In fact, in 2016, New Jersey online gambling sites posted record revenues of $196.7 million. A number that helped push total Atlantic City gambling revenues back up to $2.5 billion and turn around a decade of declines.

Pennsylvania, which now had 12 casinos and plans to build a 13th in Philadelphia, continued to hold onto that Number 2 spot behind Nevada in 2017. In fact, it posted $3.2 billion in revenues. However, the slight revenue increase PA enjoyed no longer appeared to be coming at Atlantic City’s expense.

In 2017, for the second consecutive year, the city’s seven remaining casinos saw revenues increase. In fact, an almost 25 percent jump in online gambling revenue to $245.6 million helped the Atlantic City casino industry post $2.6 billion in total gambling revenues.

Two years of revenue increases have Atlantic City back in the game, but now comes the threat of another gambling expansion in Pennsylvania.

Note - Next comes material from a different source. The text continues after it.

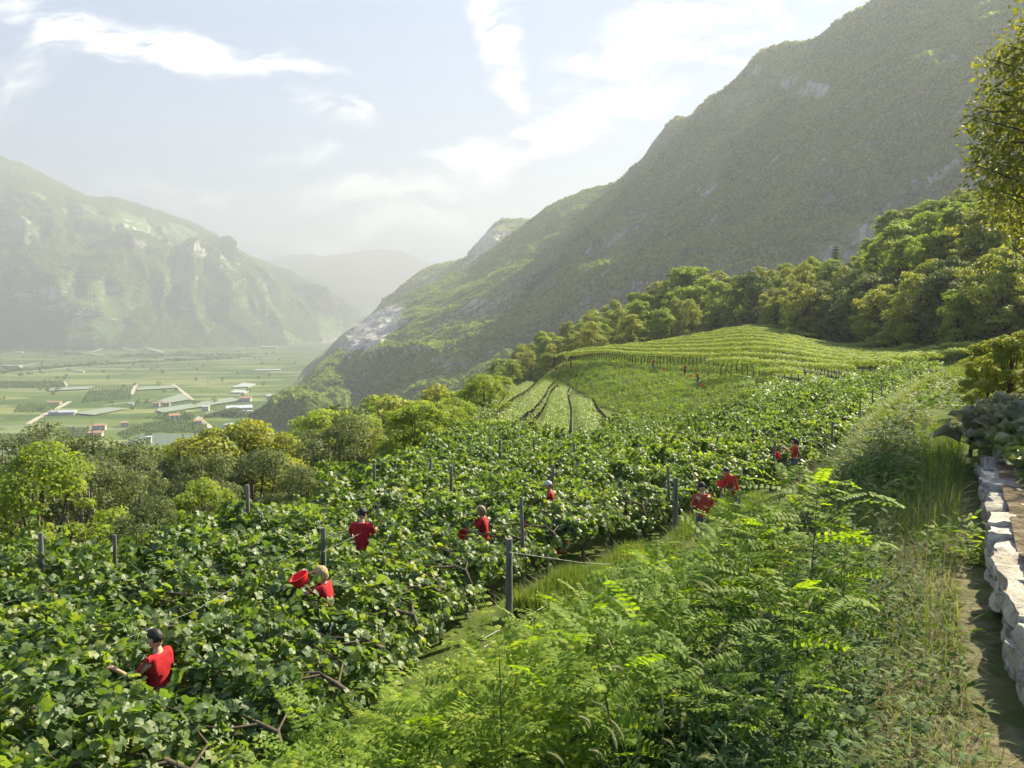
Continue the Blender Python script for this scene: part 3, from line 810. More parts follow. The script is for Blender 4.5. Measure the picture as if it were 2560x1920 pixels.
# where bare limestone shows on each mountain (soil cover is a property of the place)
def rock_left(px, py):
    r = .35 * blob(px, py, 20, 225, 30, 18) + .3 * blob(px, py, 130, 225, 60, 16, .2) + .3 * blob(px, py, 190, 245, 30, 14, .3) + .25 * blob(px, py, 230, 270, 30, 20, .5) \
        + .25 * blob(px, py, 60, 295, 60, 18, .1) + .25 * blob(px, py, 110, 310, 25, 25) + .3 * blob(px, py, 330, 340, 25, 8)
    return r * 1.7 - .04


def rock_right(px, py):
    r = .38 * blob(px, py, 800, 85, 55, 30, .3) + .35 * blob(px, py, 745, 115, 50, 20, .3) + .3 * blob(px, py, 830, 35, 60, 25) + .3 * blob(px, py, 700, 195, 26, 30) \
        + .3 * blob(px, py, 480, 290, 30, 40, .5) + .3 * blob(px, py, 440, 345, 30, 50, .4) + .25 * blob(px, py, 860, 240, 60, 50) + .25 * blob(px, py, 640, 230, 40, 60) \
        + .6 * blob(px, py, 374, 328, 52, 22, -.62) + .25 * blob(px, py, 700, 290, 60, 30) + .25 * blob(px, py, 940, 200, 50, 50) + .35 * blob(px, py, 448, 370, 5, 9)
    return r * 1.25 - .05 + .9 * blob(px, py, 374, 328, 50, 20, -.62)


LR = [(-420, 130, 5200), (-260, 125, 5200), (-120, 130, 5200), (-60, 141, 5300), (0, 157, 5400), (30, 167, 5450), (60, 183, 5500), (90, 198, 5500), (113, 197, 5600), (140, 205, 5700), (190, 222, 5900), (215, 234, 6000),
      (235, 248, 6100), (250, 257, 6200), (268, 263, 6400), (290, 273, 6600), (310, 282, 6800), (328, 300, 6900), (345, 318, 7000), (362, 338, 7100), (372, 349, 7200)]
LF = [(-5200, 1500), (-3800, 3000), (-2500, 3700), (-2000, 3800), (-1650, 4150), (-1300, 4550), (-1250, 5300), (-1200, 6000), (-1190, 6600), (-1250, 7300)]
loft('left_mountain', LR, LF, 520, 200, MOUNT_L, 'long wooded mountain wall on the left of the valley', .95, 150, 520, 10, 70, 2500, 21, rock_left, .07)
FR = [(250, 277, 8300), (278, 273, 8250), (300, 276, 8200), (324, 280, 8150), (343, 292, 8100), (366, 309, 8050), (372, 325, 8000), (380, 345, 7950)]
FF = [(-2700, 7500), (-2000, 7500), (-1650, 7400), (-1350, 7400), (-1150, 7500)]
loft('middle_mountain', FR, FF, 200, 80, MOUNT_L, 'hazy mountain shoulder behind the left wall', .9, 140, 500, 8, 80, 1500, 33)
RB = [(120, 262, 10000), (200, 264, 10000), (262, 264, 10000), (271, 260, 10000), (287, 255, 10000), (310, 254, 10000), (324, 257, 9950), (345, 253, 9950), (366, 250, 9900), (384, 249, 9900), (400, 251, 9900), (415, 257, 9900), (435, 265, 9900), (470, 285, 9900), (520, 310, 9900), (600, 330, 9900)]
BF = [(-7000, 8900), (-4500, 8900), (-2800, 8900), (-1500, 8900), (1000, 8900)]
loft('far_mountain', RB, BF, 220, 60, MOUNT_F, 'pale blue mountain closing the valley', .85, 260, 1100, 14, 200, 900, 41)
# ridge with cliff tower behind the right mountain
R2 = [(330, 352, 3300), (345, 338, 3200), (370, 318, 3150), (403, 294, 3100), (411, 279, 3080), (425, 269, 3050), (440, 264, 3040), (455, 261, 3020), (470, 257, 3000), (476, 244, 2980), (486, 232, 2960), (495, 223, 2950), (503, 219, 2950), (520, 219, 2950), (540, 221, 2950), (600, 215, 2950), (700, 200, 2950)]
F2 = [(-650, 2900), (-520, 2600), (-380, 2500), (-250, 2480), (-100, 2450), (0, 2420), (100, 2400), (500, 2400)]
loft('cliff_ridge', R2, F2, 300, 170, MOUNT_R, 'ridge ending in a pale limestone tower', 1.0, 45, 160, 5, 30, 900, 52,
     lambda px, py: .95 * blob(px, py, 492, 245, 32, 36) + .1 + .5 * blob(px, py, 430, 285, 30, 25), .18)
RR = [(252, 421, 1060), (259, 414, 1080), (280, 400, 1200), (296, 391, 1320), (312, 378, 1450), (320, 366, 1550), (333, 355, 1650), (342, 348, 1750), (345, 337, 1900), (352, 330, 2000), (370, 317, 2080), (385, 306, 2100), (403, 296, 2120),
      (430, 284, 2120), (444, 278, 2120), (468, 266, 2100), (490, 250, 2080), (509, 236, 2050), (532, 220, 2000), (546, 208, 1960), (565, 199, 1920), (583, 192, 1880), (616, 183, 1820), (634, 166, 1780), (648, 155, 1740), (658, 146, 1720), (662, 134, 1700), (667, 124, 1690), (676, 119, 1680), (690, 117, 1660),
      (708, 99, 1620), (725, 88, 1580), (741, 76, 1540), (750, 62, 1510), (759, 52, 1490), (778, 45, 1460), (790, 42, 1440), (805, 42, 1410), (820, 34, 1380), (838, 21, 1350), (870, 1, 1300), (905, -18, 1270), (950, -36, 1240), (1020, -60, 1210), (1100, -80, 1180), (1250, -95, 1150), (1450, -105, 1120)]
RF = [(-345, 1040), (-290, 960), (-230, 880), (-170, 800), (-90, 740), (0, 690), (100, 650), (200, 600), (300, 560), (420, 520), (560, 480), (760, 430), (1000, 380)]
loft('right_mountain', RR, RF, 620, 260, MOUNT_R, 'steep wooded mountain rising at the right in shade', 1.0, 88, 240, 5, 26, 1400, 63, rock_right, .04)

# mast on the far left ridge
mp_ = P(108, 197, 5560)
link('mast', MB().tube([(0, 0, -30), (0, 0, 60)], [3, 1.2], 5).mesh('mast', [M['wire']]), None, tuple(mp_))
tag(bpy.data.objects['mast'], 'thin mast standing on the hump of the left ridge', 'mast')

# ------------------------------------------------------------------ trees
def leaf_quad(l=1.0, w=.55, fold=.12):
    return np.array([(0, -w / 2, 0), (l * .45, 0, -fold), (0, w / 2, 0), (-l * .45, 0, -fold * .5)]) + 0, np.array([(0, 1, 2, 3)])


def make_tree(kind, seed, leaf, n_leaf, mat, bark='bark', airy=False):
    """unit tree: 10 m tall, origin at the foot; returns (trunk mesh, crown mesh)"""
    r = np.random.default_rng(seed)
    mb = MB()
    lobes = []      # (centre, radius)
    if kind == 'conifer':
        mb.tube([(0, 0, 0), (.05, .03, 5), (0, 0, 9.8)], [.22, .13, .03], 7)
        for k in range(15):
            z = 1.6 + k * .56
            L = 2.3 * (1 - z / 10.4) + .25
            nb = 7
            for q in range(nb):
                a = q / nb * 2 * math.pi + k * .7 + r.normal() * .15
                e = np.array((math.cos(a) * L, math.sin(a) * L, z - .25 * L))
                mb.tube([(0, 0, z), tuple((np.array((0, 0, z)) + e) / 2 + (0, 0, .06)), tuple(e)], [.045, .03, .01], 4, False)
                for m in np.linspace(.25, 1, 4):
                    lobes.append((np.array((0, 0, z)) * (1 - m) + e * m, .22 + .22 * L * (1.1 - m) * .8, .45))
    else:
        wid = {'broad': 4.1, 'tall': 2.7, 'thin': 3.0, 'bush': 4.6}[kind]
        z0 = {'broad': .9, 'tall': .8, 'thin': 4.2, 'bush': .3}[kind]
        lean = r.normal(size=2) * .25
        tr = [(0, 0, -1.2), (lean[0] * .3, lean[1] * .3, 2.4), (lean[0], lean[1], 5.2), (lean[0] * 1.3, lean[1] * 1.1, 8.3)]
        mb.tube(tr, [.26, .19, .12, .03], 8)
        if kind == 'thin':      # twin stem
            mb.tube([(.2, .1, 0), (.9, .3, 3), (1.2, .6, 6), (1.5, .5, 8.6)], [.16, .12, .08, .02], 6)
        nl = {'broad': 62, 'tall': 48, 'thin': 34, 'bush': 54}[kind]
        for k in range(nl):
            u = (k + .5) / nl
            z = z0 + (9.5 - z0) * u ** .85
            h = (z - z0) / (10 - z0)
            env = wid * (math.sin(math.pi * min(1, max(0.0, h * .80 + .20))) ** .5) * (.75 + .4 * r.random())
            if h > .9: env *= .6
            a = k * 2.4 + r.normal() * .35
            rr = env * math.sqrt(r.uniform(.25, 1.0)) * .82
            c = np.array((math.cos(a) * rr + lean[0] * h, math.sin(a) * rr * .95 + lean[1] * h, z + r.normal() * .2))
            rad = r.uniform(.35, 1.2) * (.8 if kind in ('thin', 'tall') else 1.0) * (1.15 if kind == 'bush' else 1)
            lobes.append((c, rad, .72))
            s = np.array((lean[0] * .6, lean[1] * .6, max(.6, z * .5 + .3)))
            m = (s + c) / 2 + np.array((0, 0, -.25 - .1 * rr)) + r.normal(size=3) * .12
            if k % (1 if kind == 'thin' else 2) == 0:
                mb.tube([s, m, c, c + (c - m) * .35], [.09, .06, .03, .008], 5, False)
    w = np.array([l[1] ** 2 for l in lobes]); w /= w.sum()
    idx = r.choice(len(lobes), n_leaf, p=w)
    C = np.array([l[0] for l in lobes])[idx]; R = np.array([l[1] for l in lobes])[idx]; sq = np.array([l[2] for l in lobes])[idx]
    d = unit(r.normal(size=(n_leaf, 3)))
    d[:, 2] = np.where(r.random(n_leaf) < .7, np.abs(d[:, 2]), d[:, 2])
    rad = R * (1 - .55 * r.random(n_leaf) ** 1.8) * (1 + .25 * vnoise(C[:, 0] * 3 + d[:, 0] * 2.2, C[:, 1] * 3 + d[:, 1] * 2.2, d[:, 2] * 2.2, seed))
    if airy:
        rad = R * r.random(n_leaf) ** .5 * 1.2
    pos = C + d * rad[:, None] * np.stack([np.ones(n_leaf), np.ones(n_leaf), sq], 1)
    nrm = d + r.normal(size=d.shape) * .65 + np.array((0, 0, .35))
    T, B, Nn = frames(nrm, r)
    tv, tf = leaf_quad()
    V, Fa = scatter(tv, tf, pos, T, B, Nn, leaf * (.6 + .8 * r.random(n_leaf)))
    return mb.mesh('trunk', [M[bark]], True), mk_mesh('crown', V, Fa, [mat])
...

PA’s online gambling expansion

PA lawmakers passed a comprehensive gambling expansion package in October 2017 that will soon see online slot machines, online table games, and online poker sites launched throughout the state.

Other gambling expansion initiatives that are part of the package include:

  • Up to 10 satellite casinos
  • Online lottery
  • Video Gaming Terminals at qualifying truck stops
  • Tablet Gaming in select airports
  • Daily fantasy sports
  • Sports betting

However, only five of the 10 satellite casino licenses have been bid on and it appears there’s very little interest in any more than that. Plus, although the online gambling and sports betting license application processes are now open to any of PA’s 13 casino license holders, only one so far has applied (Parx Casino).

In fact, it looks like the expansion won’t be half of what it was originally thought to be. Plus, there are those who think it’ll be more of a threat to the PA gambling market than AC.

What the credit rating agencies think

The Moody’s Investors Service credit rating agency was among the first to say as much. It said the expansion will most likely hurt revenues at PA’s own casinos.

Moody’s also said the state will likely see some benefit. However, it wasn’t clear if those benefits would be extended to the state’s casinos.

However, Moody’s also suggested the expansion is also likely to hurt Atlantic City. Although, the only evidence seems to be the damage done when Pennsylvania legalized gambling.

On the other side of the fence, Fitch Ratings credit rating agency actually claims the opposite is true.

In fact, Fitch says Pennsylvania’s gambling expansion will not have a major impact on gambling revenues in Atlantic City.

This is partly because the satellite casinos won’t be built in densely populated areas close to Atlantic City, such as Philadelphia. But mostly because the 54 percent tax rate on online slots proposed by PA lawmakers is more than triple NJ’s. NJ operators pay just a 17 percent tax on online gaming revenue.

According to Fitch, online slot revenues account for as much as 70 percent of all revenue in New Jersey. Plus, its favorable tax rate makes it a lot more attractive to operators.

Fitch says operators who don’t want to pay the 54 percent tax simply won’t jump in the PA market, which could explain why none have applied for a license so far. If enough go that route, Pennsylvania’s online gambling market will simply be too small to compete.

Plus, the Atlantic City casino industry is hardly taking a wait and see approach to any threat Pennsylvania may pose.

An Atlantic City resurgence

On June 28, the shuttered Taj Mahal reopened as Hard Rock Hotel & Casino Atlantic City. The Revel reopened as Ocean Resort Casino on the same day. Many of Atlantic City’s now nine casinos also have plans to jump into the newly legal sports betting market.

The NJ sports betting market is a place where the tax rate is even more favorable to operators, especially more favorable than the one they are pretty much avoiding in PA.

From the looks of it, the New Jersey online gambling and Atlantic City casino industries aren’t taking things lying down. In fact, they are facing Pennsylvania’s gambling expansion with an expansion of their own.

Only, the NJ expansion has already provided tangible results. Meanwhile, the only thing going on in PA is efforts to get the state to rethink its tax rates.